Prompt: Begin at the first line and end at the line containing "d = ray(x, y); return CAM + d*(Y/d.y)". Extract exactly those lines.
-- begin Source excerpt --
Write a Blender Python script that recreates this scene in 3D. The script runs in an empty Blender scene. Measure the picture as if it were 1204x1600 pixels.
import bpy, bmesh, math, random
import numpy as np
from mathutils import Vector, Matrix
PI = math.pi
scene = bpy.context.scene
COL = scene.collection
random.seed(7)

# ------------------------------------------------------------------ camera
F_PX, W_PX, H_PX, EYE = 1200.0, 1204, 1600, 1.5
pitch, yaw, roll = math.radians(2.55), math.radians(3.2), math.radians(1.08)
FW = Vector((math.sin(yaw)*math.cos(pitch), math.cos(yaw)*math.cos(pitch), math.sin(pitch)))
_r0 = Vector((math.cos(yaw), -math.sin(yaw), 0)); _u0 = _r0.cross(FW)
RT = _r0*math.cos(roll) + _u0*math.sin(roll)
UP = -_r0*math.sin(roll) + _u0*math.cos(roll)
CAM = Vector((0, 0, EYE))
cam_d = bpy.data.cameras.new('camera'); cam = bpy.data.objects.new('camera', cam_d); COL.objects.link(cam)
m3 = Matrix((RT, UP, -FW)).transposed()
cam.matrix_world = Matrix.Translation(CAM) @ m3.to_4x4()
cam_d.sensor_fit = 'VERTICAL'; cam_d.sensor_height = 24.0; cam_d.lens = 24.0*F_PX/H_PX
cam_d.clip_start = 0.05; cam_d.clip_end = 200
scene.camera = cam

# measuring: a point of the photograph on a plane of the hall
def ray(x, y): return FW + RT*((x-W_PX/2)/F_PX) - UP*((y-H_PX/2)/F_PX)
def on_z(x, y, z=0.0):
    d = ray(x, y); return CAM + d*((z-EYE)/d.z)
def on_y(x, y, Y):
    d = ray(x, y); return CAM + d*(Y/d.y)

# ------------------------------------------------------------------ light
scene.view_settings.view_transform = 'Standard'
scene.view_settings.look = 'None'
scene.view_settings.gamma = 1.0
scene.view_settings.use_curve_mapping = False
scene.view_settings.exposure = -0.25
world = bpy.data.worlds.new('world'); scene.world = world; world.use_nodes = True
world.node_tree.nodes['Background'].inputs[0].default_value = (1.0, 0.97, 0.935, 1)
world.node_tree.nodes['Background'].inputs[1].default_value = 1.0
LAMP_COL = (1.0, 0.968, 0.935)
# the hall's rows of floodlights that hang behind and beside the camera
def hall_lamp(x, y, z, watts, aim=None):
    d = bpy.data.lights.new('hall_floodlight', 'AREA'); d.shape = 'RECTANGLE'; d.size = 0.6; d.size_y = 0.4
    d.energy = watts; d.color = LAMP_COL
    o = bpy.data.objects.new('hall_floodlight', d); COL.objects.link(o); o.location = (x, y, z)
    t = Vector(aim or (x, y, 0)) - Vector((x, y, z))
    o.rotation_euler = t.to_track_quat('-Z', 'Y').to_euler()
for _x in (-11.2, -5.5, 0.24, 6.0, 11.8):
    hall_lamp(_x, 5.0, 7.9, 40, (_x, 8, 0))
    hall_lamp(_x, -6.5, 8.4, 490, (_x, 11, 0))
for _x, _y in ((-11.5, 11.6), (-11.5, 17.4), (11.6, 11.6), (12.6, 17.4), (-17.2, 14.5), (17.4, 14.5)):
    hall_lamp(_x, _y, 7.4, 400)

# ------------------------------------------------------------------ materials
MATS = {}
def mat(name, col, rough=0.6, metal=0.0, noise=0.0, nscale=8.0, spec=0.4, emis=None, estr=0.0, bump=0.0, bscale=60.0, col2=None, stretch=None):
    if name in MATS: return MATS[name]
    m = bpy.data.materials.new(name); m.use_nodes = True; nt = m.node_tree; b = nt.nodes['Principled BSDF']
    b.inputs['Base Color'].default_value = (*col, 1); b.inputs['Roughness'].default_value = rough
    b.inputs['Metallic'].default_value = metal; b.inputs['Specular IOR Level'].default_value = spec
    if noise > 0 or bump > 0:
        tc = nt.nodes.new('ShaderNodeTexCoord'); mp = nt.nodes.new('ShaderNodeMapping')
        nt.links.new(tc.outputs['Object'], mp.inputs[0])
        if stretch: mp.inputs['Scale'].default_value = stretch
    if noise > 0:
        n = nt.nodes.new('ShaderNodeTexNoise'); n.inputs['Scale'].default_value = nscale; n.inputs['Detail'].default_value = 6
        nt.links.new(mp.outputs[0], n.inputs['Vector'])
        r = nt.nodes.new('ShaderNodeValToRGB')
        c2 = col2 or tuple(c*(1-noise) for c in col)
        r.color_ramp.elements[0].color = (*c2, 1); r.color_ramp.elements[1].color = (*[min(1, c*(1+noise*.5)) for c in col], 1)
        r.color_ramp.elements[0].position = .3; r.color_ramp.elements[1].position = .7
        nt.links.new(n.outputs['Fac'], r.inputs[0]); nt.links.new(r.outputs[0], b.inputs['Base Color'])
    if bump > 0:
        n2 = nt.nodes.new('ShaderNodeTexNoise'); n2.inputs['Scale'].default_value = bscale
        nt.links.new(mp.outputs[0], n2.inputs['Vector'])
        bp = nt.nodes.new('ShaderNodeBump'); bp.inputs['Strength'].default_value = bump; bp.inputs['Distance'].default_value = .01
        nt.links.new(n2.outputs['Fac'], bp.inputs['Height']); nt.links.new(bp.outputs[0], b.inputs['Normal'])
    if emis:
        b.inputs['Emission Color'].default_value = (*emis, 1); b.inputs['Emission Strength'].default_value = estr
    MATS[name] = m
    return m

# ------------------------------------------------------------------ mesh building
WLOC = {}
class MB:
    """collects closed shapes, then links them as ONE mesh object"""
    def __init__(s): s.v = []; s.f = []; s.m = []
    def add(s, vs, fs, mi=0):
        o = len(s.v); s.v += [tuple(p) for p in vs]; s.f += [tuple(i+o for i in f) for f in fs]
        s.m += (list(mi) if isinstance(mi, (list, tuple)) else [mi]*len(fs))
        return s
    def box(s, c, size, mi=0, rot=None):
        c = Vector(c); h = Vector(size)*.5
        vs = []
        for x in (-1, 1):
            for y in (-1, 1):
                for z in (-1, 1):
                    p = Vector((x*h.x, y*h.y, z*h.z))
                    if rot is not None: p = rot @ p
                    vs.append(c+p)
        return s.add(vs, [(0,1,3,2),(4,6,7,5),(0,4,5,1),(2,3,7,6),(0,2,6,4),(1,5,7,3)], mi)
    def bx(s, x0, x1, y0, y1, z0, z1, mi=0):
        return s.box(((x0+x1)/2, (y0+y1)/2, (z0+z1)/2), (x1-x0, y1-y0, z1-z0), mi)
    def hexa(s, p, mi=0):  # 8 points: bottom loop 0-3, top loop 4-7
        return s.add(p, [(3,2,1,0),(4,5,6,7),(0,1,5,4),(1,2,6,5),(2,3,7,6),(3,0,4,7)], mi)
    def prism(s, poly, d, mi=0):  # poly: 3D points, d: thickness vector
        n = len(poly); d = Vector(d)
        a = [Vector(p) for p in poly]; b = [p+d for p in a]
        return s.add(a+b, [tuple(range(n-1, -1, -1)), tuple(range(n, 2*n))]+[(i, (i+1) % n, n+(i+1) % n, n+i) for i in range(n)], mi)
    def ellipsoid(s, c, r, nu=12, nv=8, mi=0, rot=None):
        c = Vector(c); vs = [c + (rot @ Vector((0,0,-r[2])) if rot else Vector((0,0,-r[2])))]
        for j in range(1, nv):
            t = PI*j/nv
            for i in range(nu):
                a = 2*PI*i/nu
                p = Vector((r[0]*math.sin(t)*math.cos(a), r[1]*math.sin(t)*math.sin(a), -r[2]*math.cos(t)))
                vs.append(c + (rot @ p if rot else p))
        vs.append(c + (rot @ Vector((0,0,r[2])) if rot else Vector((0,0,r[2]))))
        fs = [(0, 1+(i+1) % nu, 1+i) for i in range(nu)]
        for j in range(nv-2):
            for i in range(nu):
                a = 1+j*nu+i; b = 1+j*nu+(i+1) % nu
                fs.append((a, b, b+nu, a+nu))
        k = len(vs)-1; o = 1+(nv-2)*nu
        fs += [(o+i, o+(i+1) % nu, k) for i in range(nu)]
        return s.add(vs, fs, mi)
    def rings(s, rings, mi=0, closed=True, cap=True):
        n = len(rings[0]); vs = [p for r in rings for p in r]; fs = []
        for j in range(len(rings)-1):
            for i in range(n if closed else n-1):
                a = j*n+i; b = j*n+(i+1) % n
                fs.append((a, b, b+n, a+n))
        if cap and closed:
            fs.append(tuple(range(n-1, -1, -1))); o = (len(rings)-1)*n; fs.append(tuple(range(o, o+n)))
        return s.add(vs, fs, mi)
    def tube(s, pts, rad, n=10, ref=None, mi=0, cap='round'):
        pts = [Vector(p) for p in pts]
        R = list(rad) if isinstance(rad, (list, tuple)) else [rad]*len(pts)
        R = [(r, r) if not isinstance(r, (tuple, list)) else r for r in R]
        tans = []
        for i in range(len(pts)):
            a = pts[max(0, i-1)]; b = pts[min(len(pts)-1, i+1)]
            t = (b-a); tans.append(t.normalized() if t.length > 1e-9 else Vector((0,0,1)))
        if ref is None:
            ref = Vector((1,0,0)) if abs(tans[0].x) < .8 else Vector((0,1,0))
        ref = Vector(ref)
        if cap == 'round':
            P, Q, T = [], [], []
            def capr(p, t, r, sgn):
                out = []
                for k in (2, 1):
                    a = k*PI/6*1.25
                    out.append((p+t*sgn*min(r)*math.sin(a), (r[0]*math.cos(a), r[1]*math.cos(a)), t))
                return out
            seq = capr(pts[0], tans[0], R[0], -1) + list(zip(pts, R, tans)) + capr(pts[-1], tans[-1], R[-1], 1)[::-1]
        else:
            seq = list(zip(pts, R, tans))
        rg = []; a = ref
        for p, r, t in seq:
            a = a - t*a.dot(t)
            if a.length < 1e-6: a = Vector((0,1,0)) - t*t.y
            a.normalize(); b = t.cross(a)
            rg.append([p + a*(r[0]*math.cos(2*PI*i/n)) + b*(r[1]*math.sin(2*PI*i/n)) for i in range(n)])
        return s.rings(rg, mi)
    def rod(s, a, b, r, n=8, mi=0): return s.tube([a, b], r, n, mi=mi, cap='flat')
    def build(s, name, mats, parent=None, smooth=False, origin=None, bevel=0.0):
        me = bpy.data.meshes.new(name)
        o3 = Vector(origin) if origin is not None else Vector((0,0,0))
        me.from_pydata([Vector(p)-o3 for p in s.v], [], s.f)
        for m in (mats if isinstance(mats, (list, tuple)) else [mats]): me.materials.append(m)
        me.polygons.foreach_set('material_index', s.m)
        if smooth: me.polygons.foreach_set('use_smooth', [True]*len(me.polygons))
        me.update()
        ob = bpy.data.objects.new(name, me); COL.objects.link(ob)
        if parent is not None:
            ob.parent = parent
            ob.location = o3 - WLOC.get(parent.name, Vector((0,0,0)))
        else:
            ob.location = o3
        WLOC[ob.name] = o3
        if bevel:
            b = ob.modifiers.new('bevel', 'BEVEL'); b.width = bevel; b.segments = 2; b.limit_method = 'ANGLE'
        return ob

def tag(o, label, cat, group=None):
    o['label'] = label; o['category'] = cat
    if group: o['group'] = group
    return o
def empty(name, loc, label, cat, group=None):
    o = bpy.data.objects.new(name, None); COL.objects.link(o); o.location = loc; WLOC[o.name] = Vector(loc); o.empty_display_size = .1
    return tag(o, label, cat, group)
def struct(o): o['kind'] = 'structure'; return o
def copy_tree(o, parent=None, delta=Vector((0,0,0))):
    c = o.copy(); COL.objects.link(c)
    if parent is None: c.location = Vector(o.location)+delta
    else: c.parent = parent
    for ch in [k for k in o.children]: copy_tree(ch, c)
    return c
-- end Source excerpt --
Output of the exercise:
Write a Blender Python script that recreates this scene in 3D. The script runs in an empty Blender scene. Measure the picture as if it were 1204x1600 pixels.
import bpy, bmesh, math, random
import numpy as np
from mathutils import Vector, Matrix
PI = math.pi
scene = bpy.context.scene
COL = scene.collection
random.seed(7)

# ------------------------------------------------------------------ camera
F_PX, W_PX, H_PX, EYE = 1200.0, 1204, 1600, 1.5
pitch, yaw, roll = math.radians(2.55), math.radians(3.2), math.radians(1.08)
FW = Vector((math.sin(yaw)*math.cos(pitch), math.cos(yaw)*math.cos(pitch), math.sin(pitch)))
_r0 = Vector((math.cos(yaw), -math.sin(yaw), 0)); _u0 = _r0.cross(FW)
RT = _r0*math.cos(roll) + _u0*math.sin(roll)
UP = -_r0*math.sin(roll) + _u0*math.cos(roll)
CAM = Vector((0, 0, EYE))
cam_d = bpy.data.cameras.new('camera'); cam = bpy.data.objects.new('camera', cam_d); COL.objects.link(cam)
m3 = Matrix((RT, UP, -FW)).transposed()
cam.matrix_world = Matrix.Translation(CAM) @ m3.to_4x4()
cam_d.sensor_fit = 'VERTICAL'; cam_d.sensor_height = 24.0; cam_d.lens = 24.0*F_PX/H_PX
cam_d.clip_start = 0.05; cam_d.clip_end = 200
scene.camera = cam

# measuring: a point of the photograph on a plane of the hall
def ray(x, y): return FW + RT*((x-W_PX/2)/F_PX) - UP*((y-H_PX/2)/F_PX)
def on_z(x, y, z=0.0):
    d = ray(x, y); return CAM + d*((z-EYE)/d.z)
def on_y(x, y, Y):
    d = ray(x, y); return CAM + d*(Y/d.y)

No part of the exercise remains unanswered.